## REQUIRED WORK
Only lines with the string "False" matter here; gather them from the material below.

-- START OF RECORDS FOR THIS EXERCISE --

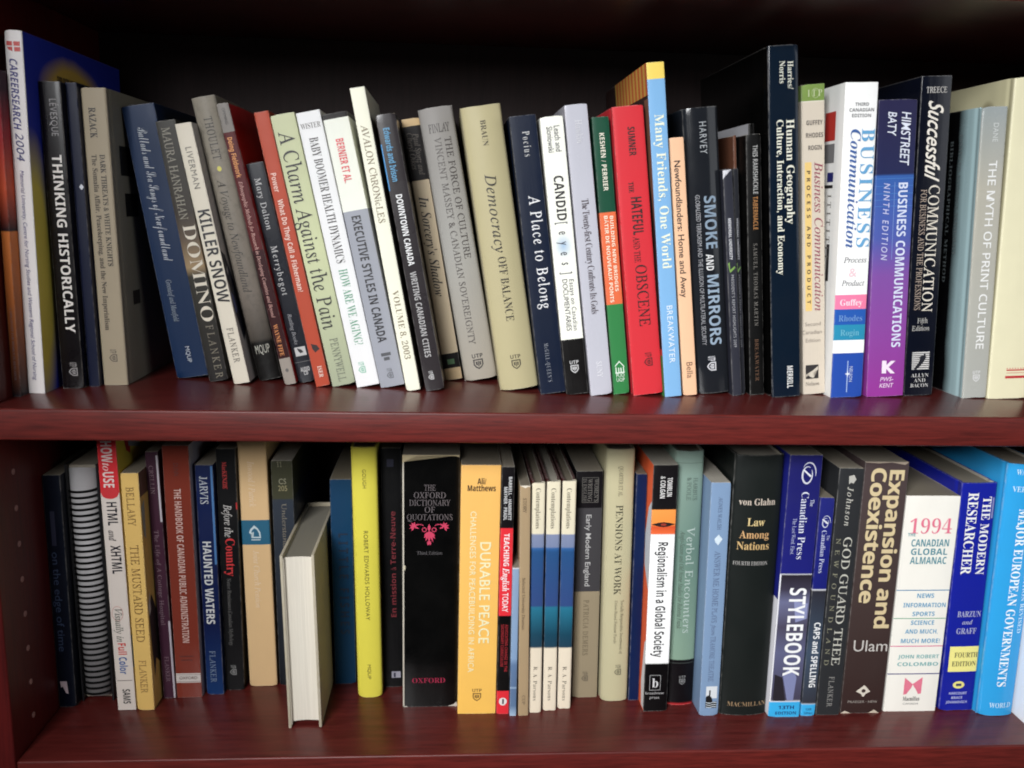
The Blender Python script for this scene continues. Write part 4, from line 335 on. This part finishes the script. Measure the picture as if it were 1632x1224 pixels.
 {'kind': 'h','row': 1,'x': 879.2,'y': 48.49,'z': -308.6,'lean': -0.4,'w': 35.71,'h': 253.6,'dep': 175,'label': 'cyan blue hardcover reading MAJOR EUROPEAN GOVERNMENTS','col': (20,146,208),'t': [['WALTER','b',(180,215,235),'h',245.86,17.86,5.05,21.43,1,'author_lettering'],['VERNON','b',(180,215,235),'h',229.62,17.86,5.05,25.0,1,'author_lettering'],['MAJOR EUROPEAN GOVERNMENTS','b',(226,236,238),'d',210.82,31.5,17.86,8.57,1,'title_lettering'],['FOURTH EDITION REVISED','b',(190,220,235),'d',180.73,86.07,29.28,4.29,1,'subtitle_lettering'],['WORLD','b',(180,215,232),'h',11.59,19.64,5.05,21.43,1,'publisher_mark']],'d': [],'gloss': 0.2},
 {'kind': 'p','row': 1,'x': 916.5,'y': 31.26,'z': -308.6,'lean': -0.9,'w': 32.95,'h': 193.52,'dep': 150,'label': 'white book cut off by the right edge of the lower row','col': (224,226,230),'t': [],'d': []},
]
keys = {('H', f, 1): 1 for f in FONTS}; keys[('UTP', 'B', 1)] = 1
for b in BOOKS:
    for q in b['t']: keys[(q[0], q[1], 1 if q[3] == 'h' else q[8])] = 1
    for q in b.get('Ld', [])+b.get('Rd', []):
        if q[0] == 'text': keys[(q[1], q[2], 1.1)] = 1
shape_all(list(keys))

class Flat:
    """flat print laid on a surface; pts(u, v) -> 3D point, several inks in one mesh"""
    def __init__(s): s.v = []; s.f = []; s.mi = []; s.mats = []
    def mat(s, m):
        if m not in s.mats: s.mats.append(m)
        return s.mats.index(m)
    def add(s, vs, fs, m):
        i0 = len(s.v); s.v += vs; k = s.mat(m)
        for f in fs: s.f.append(tuple(i+i0 for i in f)); s.mi.append(k)
    def build(s, name, parent):
        if not s.f: return None
        me = bpy.data.meshes.new(name); me.from_pydata([tuple(c*S for c in v) for v in s.v], [], s.f)
        for m in s.mats: me.materials.append(m)
        me.polygons.foreach_set('material_index', s.mi); me.update()
        return link_mesh(name, me, parent)

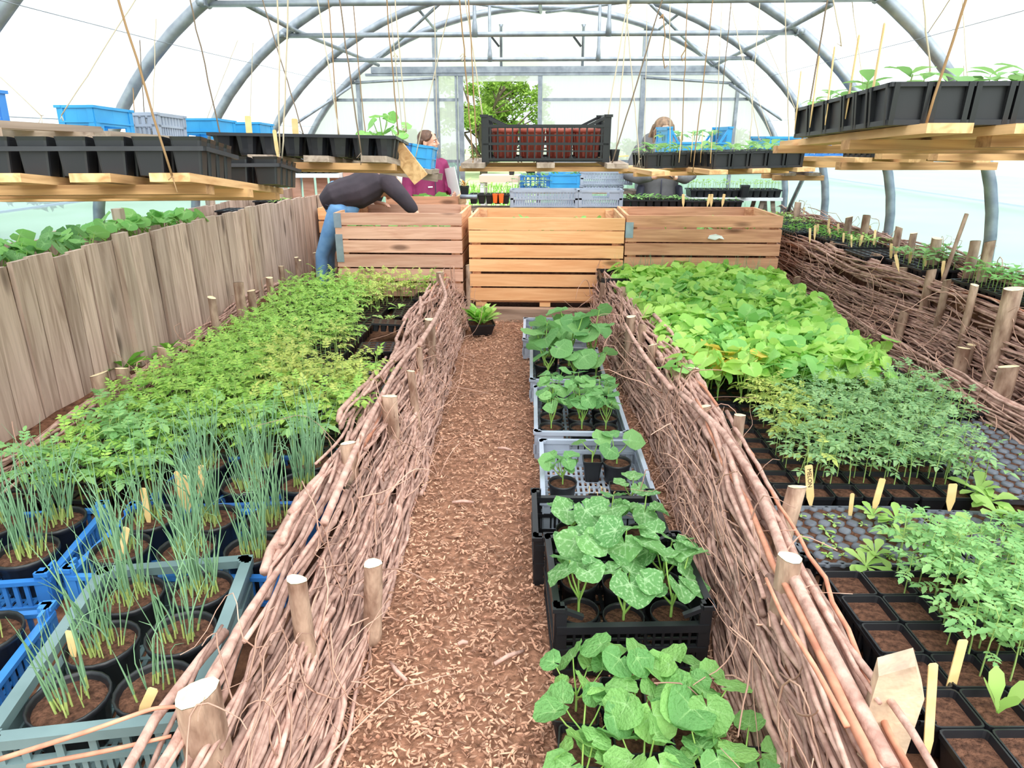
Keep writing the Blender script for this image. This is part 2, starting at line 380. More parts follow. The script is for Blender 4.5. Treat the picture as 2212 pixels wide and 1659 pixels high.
for sgn, side, A, B in ((-1, 'left', [(540, 0, 4.2), (640, 57, 5.36), (820, 135, 7.7)], [(952, 4, 6.6), (818, 126, 7.72)]),
                        (1, 'right', [(1787, 0, 4.2), (1701, 51, 5.36), (1540, 136, 7.7)], [(1404, 6, 6.6), (1536, 138, 7.72)])):
    brace([at_y(*p) - V((0, .06, .03)) for p in A], .017, 'long grey wind brace slanting under the roof hoops on the %s side' % side)
    brace([at_y(*p) - V((0, .05, .02)) for p in B], .014, 'short grey brace rising from the end hoop on the %s side of the roof' % side)
brace([at_y(903, 19, 6.6), at_y(942, 66, 7.7)], .013, 'small crossing brace beside the left roof brace at the far end')
brace([at_y(1468, 28, 6.6), at_y(1425, 62, 7.7)], .013, 'small crossing brace beside the right roof brace at the far end')
brace([at_y(978, 2, 6.7), at_y(1166, 27, 7.7)], .012, 'thin ridge brace running left from the top of the end hoop')
brace([at_y(1372, 2, 6.7), at_y(1180, 27, 7.7)], .012, 'thin ridge brace running right from the top of the end hoop')
brace([at_y(1757, 338, 6.7), at_y(1695, 470, 7.6)], .022, 'dark slanting corner brace near the far right foot of the tunnel')
brace([at_y(640, 266, 7.2), at_y(716, 216, 7.72), at_y(760, 185, 7.72)], .015, 'pale slanting tube at the far left haunch of the tunnel')
brace([at_y(1576, 182, 7.72), at_y(1690, 259, 7.4)], .015, 'pale slanting tube at the far right haunch of the tunnel')
m = MB(); m.tube([(HX, 0.5, HZ + HB - .045), (HX, 7.75, HZ + HB - .045)], .018, 8)
tag(m.build('ridge_tube', M['steel']), 'long grey ridge tube running under the top of the hoops', 'steel tube')
# film: three sheets that meet at shoulder height
prof = hoop_pts(0, 48, .04, -.05)
zs = 1.25
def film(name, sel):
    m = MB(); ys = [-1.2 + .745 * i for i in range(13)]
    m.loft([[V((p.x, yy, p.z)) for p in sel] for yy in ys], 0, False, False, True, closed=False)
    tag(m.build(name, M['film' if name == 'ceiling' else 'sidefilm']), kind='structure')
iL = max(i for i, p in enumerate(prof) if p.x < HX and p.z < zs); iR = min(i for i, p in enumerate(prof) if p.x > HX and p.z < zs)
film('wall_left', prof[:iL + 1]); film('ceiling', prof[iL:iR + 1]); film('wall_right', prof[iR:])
for x, z, nm in ((HX + HA + .03, 1.09, 'right'), (HX - HA - .03, 1.09, 'left'), ):
    m = MB(); m.box((x, 3.5, z), (.012, 8.9, .012)); tag(m.build('trim_1' if nm == 'right' else 'trim_2', M['white']), kind='structure')
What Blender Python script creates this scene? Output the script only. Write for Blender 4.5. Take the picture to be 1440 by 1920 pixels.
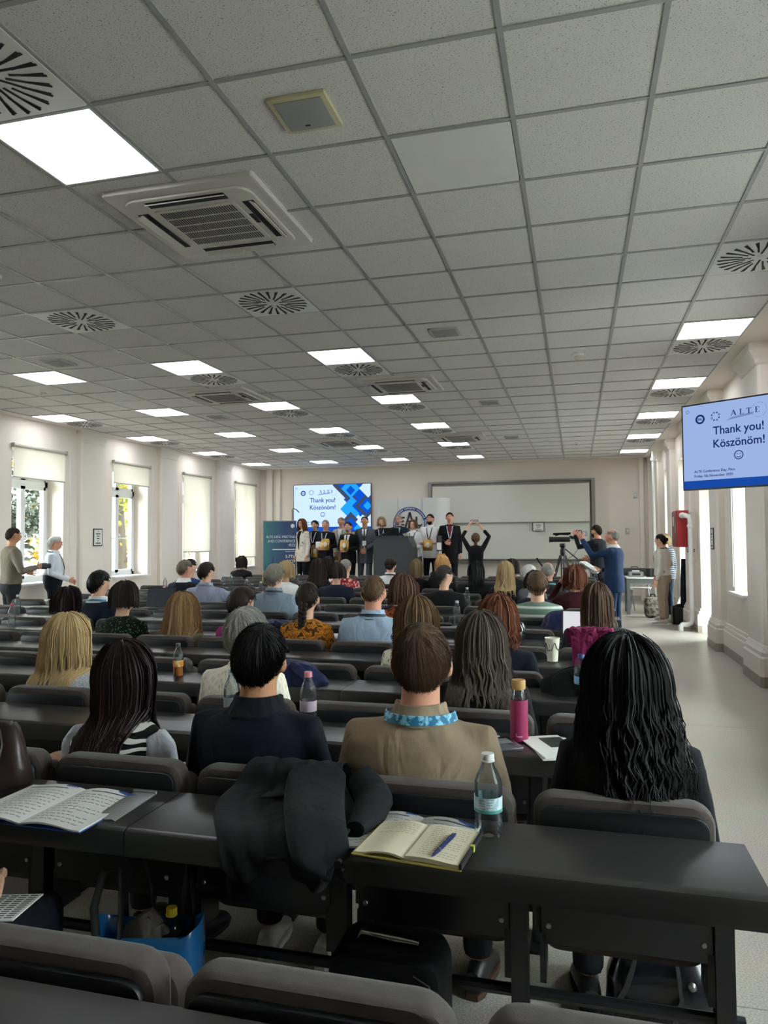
import bpy, math, random
import numpy as np
from mathutils import Vector, Matrix, noise
random.seed(7)
for _o in list(bpy.data.objects):
    bpy.data.objects.remove(_o)
scene = bpy.context.scene
COL = scene.collection
PI = math.pi

# ------------------------------------------------------------------ camera
cam_d = bpy.data.cameras.new('camera')
cam = bpy.data.objects.new('camera', cam_d)
COL.objects.link(cam)
YAW, PITCH, ROLL, FPX = -0.2582, 0.0392, -0.00593, 1364.76
_f = Vector((math.sin(YAW) * math.cos(PITCH), math.cos(YAW) * math.cos(PITCH), math.sin(PITCH)))
_r = Vector((math.cos(YAW), -math.sin(YAW), 0))
_u = _r.cross(_f)
_r2 = math.cos(ROLL) * _r + math.sin(ROLL) * _u
_u2 = -math.sin(ROLL) * _r + math.cos(ROLL) * _u
cam.matrix_world = Matrix(((_r2.x, _u2.x, -_f.x, 0), (_r2.y, _u2.y, -_f.y, 0), (_r2.z, _u2.z, -_f.z, 1.51), (0, 0, 0, 1)))
cam_d.sensor_fit = 'VERTICAL'
cam_d.sensor_height = 32.0
cam_d.lens = FPX / 1920 * 32.0
cam_d.clip_start = 0.05
scene.camera = cam

# ------------------------------------------------------------------ light
SKY_STRENGTH = 24.0
LED_STRENGTH = 9.0
world = bpy.data.worlds.new('overcast_sky')
scene.world = world
world.use_nodes = True
_bg = world.node_tree.nodes['Background']
_bg.inputs[0].default_value = (0.98, 0.985, 1.0, 1)
_bg.inputs[1].default_value = SKY_STRENGTH
scene.view_settings.view_transform = 'Standard'
scene.view_settings.look = 'None'
scene.view_settings.gamma = 1.0
scene.view_settings.use_curve_mapping = False
scene.view_settings.exposure = 0.13
scene.cycles.use_denoising = True
scene.cycles.max_bounces = 8
scene.cycles.sample_clamp_indirect = 6.0

# ------------------------------------------------------------------ materials
_M = {}


def lin(c):
    return tuple(((x / 12.92) if x <= 0.04045 else ((x + 0.055) / 1.055) ** 2.4) for x in c)


def hexc(h):
    return lin(tuple(int(h[i:i + 2], 16) / 255 for i in (0, 2, 4)))


def mat(name, col='808080', rough=0.6, metal=0.0, spec=0.5, bump=0.0, bscale=200.0, var=0.0, vscale=8.0, emit=None, estr=0.0, trans=0.0, coat=0.0, sheen=0.0):
    if name in _M:
        return _M[name]
    m = bpy.data.materials.new(name)
    m.use_nodes = True
    nt = m.node_tree
    b = nt.nodes['Principled BSDF']
    c = hexc(col) if isinstance(col, str) else col
    b.inputs['Base Color'].default_value = (*c, 1)
    b.inputs['Roughness'].default_value = rough
    b.inputs['Metallic'].default_value = metal
    b.inputs['Specular IOR Level'].default_value = spec
    b.inputs['Coat Weight'].default_value = coat
    b.inputs['Sheen Weight'].default_value = sheen
    if trans:
        b.inputs['Transmission Weight'].default_value = trans
        b.inputs['IOR'].default_value = 1.3
    if emit:
        b.inputs['Emission Color'].default_value = (*hexc(emit), 1)
        b.inputs['Emission Strength'].default_value = estr
    tc = nt.nodes.new('ShaderNodeTexCoord')
    if bump:
        n = nt.nodes.new('ShaderNodeTexNoise')
        n.inputs['Scale'].default_value = bscale
        n.inputs['Detail'].default_value = 3
        nt.links.new(tc.outputs['Object'], n.inputs['Vector'])
        bp = nt.nodes.new('ShaderNodeBump')
        bp.inputs['Strength'].default_value = bump
        bp.inputs['Distance'].default_value = 0.004
        nt.links.new(n.outputs['Fac'], bp.inputs['Height'])
        nt.links.new(bp.outputs['Normal'], b.inputs['Normal'])
    if var:
        n = nt.nodes.new('ShaderNodeTexNoise')
        n.inputs['Scale'].default_value = vscale
        n.inputs['Detail'].default_value = 4
        nt.links.new(tc.outputs['Object'], n.inputs['Vector'])
        mx = nt.nodes.new('ShaderNodeMix')
        mx.data_type = 'RGBA'
        mx.inputs['A'].default_value = (*[max(0, x * (1 - var)) for x in c], 1)
        mx.inputs['B'].default_value = (*[min(1, x * (1 + var)) for x in c], 1)
        nt.links.new(n.outputs['Fac'], mx.inputs['Factor'])
        nt.links.new(mx.outputs['Result'], b.inputs['Base Color'])
    _M[name] = m
    return m


def mat_tex(name, cols, kind, scale=20.0, thr=0.5, rough=0.8, stretch=(1, 1, 1), soft=0.03, bump=0.0, distortion=0.0):
    """two or three colour pattern printed or woven in a cloth: kind = noise | voronoi | wave"""
    if name in _M:
        return _M[name]
    m = bpy.data.materials.new(name)
    m.use_nodes = True
    nt = m.node_tree
    b = nt.nodes['Principled BSDF']
    b.inputs['Roughness'].default_value = rough
    b.inputs['Specular IOR Level'].default_value = 0.2
    tc = nt.nodes.new('ShaderNodeTexCoord')
    mp = nt.nodes.new('ShaderNodeMapping')
    mp.inputs['Scale'].default_value = stretch
    nt.links.new(tc.outputs['Object'], mp.inputs['Vector'])
    if kind == 'noise':
        t = nt.nodes.new('ShaderNodeTexNoise')
        t.inputs['Scale'].default_value = scale
        t.inputs['Detail'].default_value = 3
        t.inputs['Distortion'].default_value = distortion
        out = t.outputs['Fac']
    elif kind == 'voronoi':
        t = nt.nodes.new('ShaderNodeTexVoronoi')
        t.inputs['Scale'].default_value = scale
        out = t.outputs['Distance']
    else:
        t = nt.nodes.new('ShaderNodeTexWave')
        t.inputs['Scale'].default_value = scale
        t.inputs['Distortion'].default_value = distortion
        t.inputs['Detail'].default_value = 2
        t.bands_direction = kind[-1].upper()
        out = t.outputs['Fac']
    nt.links.new(mp.outputs['Vector'], t.inputs['Vector'])
    r = nt.nodes.new('ShaderNodeValToRGB')
    e = r.color_ramp.elements
    e[0].position = thr - soft
    e[0].color = (*hexc(cols[0]), 1)
    e[1].position = thr + soft
    e[1].color = (*hexc(cols[1]), 1)
    if len(cols) > 2:
        k = e.new(min(0.98, thr + 0.14))
        k.color = (*hexc(cols[2]), 1)
    nt.links.new(out, r.inputs['Fac'])
    nt.links.new(r.outputs['Color'], b.inputs['Base Color'])
    if bump:
        bp = nt.nodes.new('ShaderNodeBump')
        bp.inputs['Strength'].default_value = bump
        bp.inputs['Distance'].default_value = 0.006
        nt.links.new(out, bp.inputs['Height'])
        nt.links.new(bp.outputs['Normal'], b.inputs['Normal'])
    _M[name] = m
    return m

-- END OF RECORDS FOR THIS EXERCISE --

## IN RESPONSE
    m.loft([[V((p.x, yy, p.z)) for p in sel] for yy in ys], 0, False, False, True, closed=False)
scene.view_settings.use_curve_mapping = False